The U.S and Chinese market

From 2010, KOCCA has been striving to reach out to major markets such as the U.S and China, and for the long run, the agency has been establishing a cooperative network with these countries in order to secure routes for successful export. 'Hollywood Mentoring System' is one of the platforms established by KOCCA to help broaden the network, and the cooperation with the sixth major distributor in Hollywood will likely show tangible results soon.

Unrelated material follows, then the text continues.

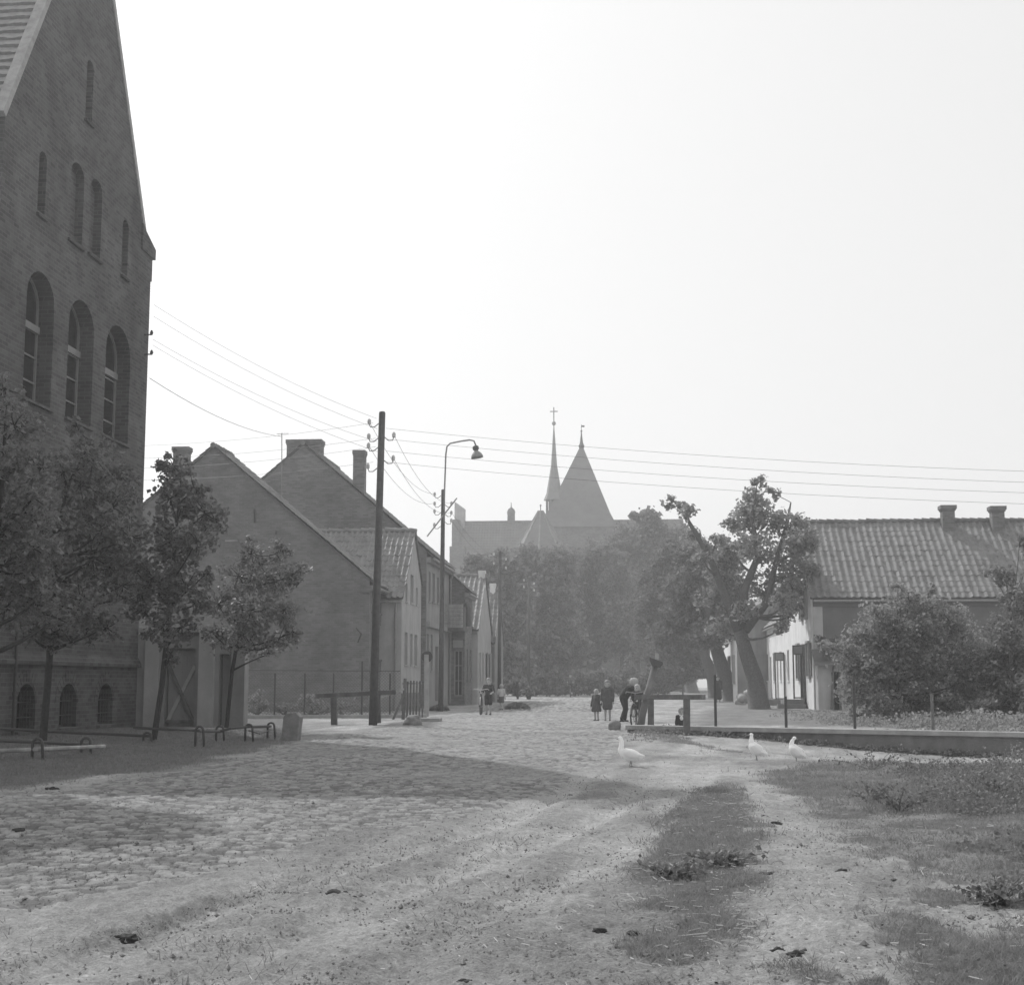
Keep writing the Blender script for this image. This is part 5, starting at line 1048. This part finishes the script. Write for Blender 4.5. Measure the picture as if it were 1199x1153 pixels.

For China, where the regulations are a huge parameter that determines the success of exporting, the agency puts more emphasis on cooperation with the authorities. KOCCA's MOU for the development of the contents industries with the Ministry of Culture in China in September 2009; and in December 2010, the two countries further specified the collaboration plan, which ranges from exchange of information and human resources to co-production and technological cooperation. This project will not only become a gateway to the Chinese market, but also enable the two countries to make use of their own advantages in advancing to global markets.

Apart from D-War, Korean contents that entered the American market so far have only found less than 30 screens out of the 30,000 in the country. The poor scores in the box office led to disappointing sales in other markets such as DVDs, PPVs, and premium channels, and although some of them are being distributed in the form of VOD from the internet cinema Netflix, it still falls short of a profitable business model.

For those reasons, KOCCA is making utmost efforts for the co-production project in order to maximize the profit from the American and Chinese markets. The four works - three animations, Gone, NutJob, Scan2Go, and a musical, Scandal - selected and sponsored for the global frontier project targeting the U.S market drew a total of KRW7.4 billion of investment and will soon be released in the U.S once production is finished.

For the Chinese market, on the other hand, KRW5.2 billion was invested for three co-production animation projects between Korea and China, namely Pororo Ice Racing, Pang Pang Rescue, and Tap - Little Wizard: Wizard School the second semester, which are currently in the production stage and planned to be in the box office within 2011. Moreover, KOCCA is planning to collaborate with KBS and CCTV for a TV program to celebrate the 20th anniversary of the treaty of amity between Korea and China this year as well as a special project aimed to enter China's online game market.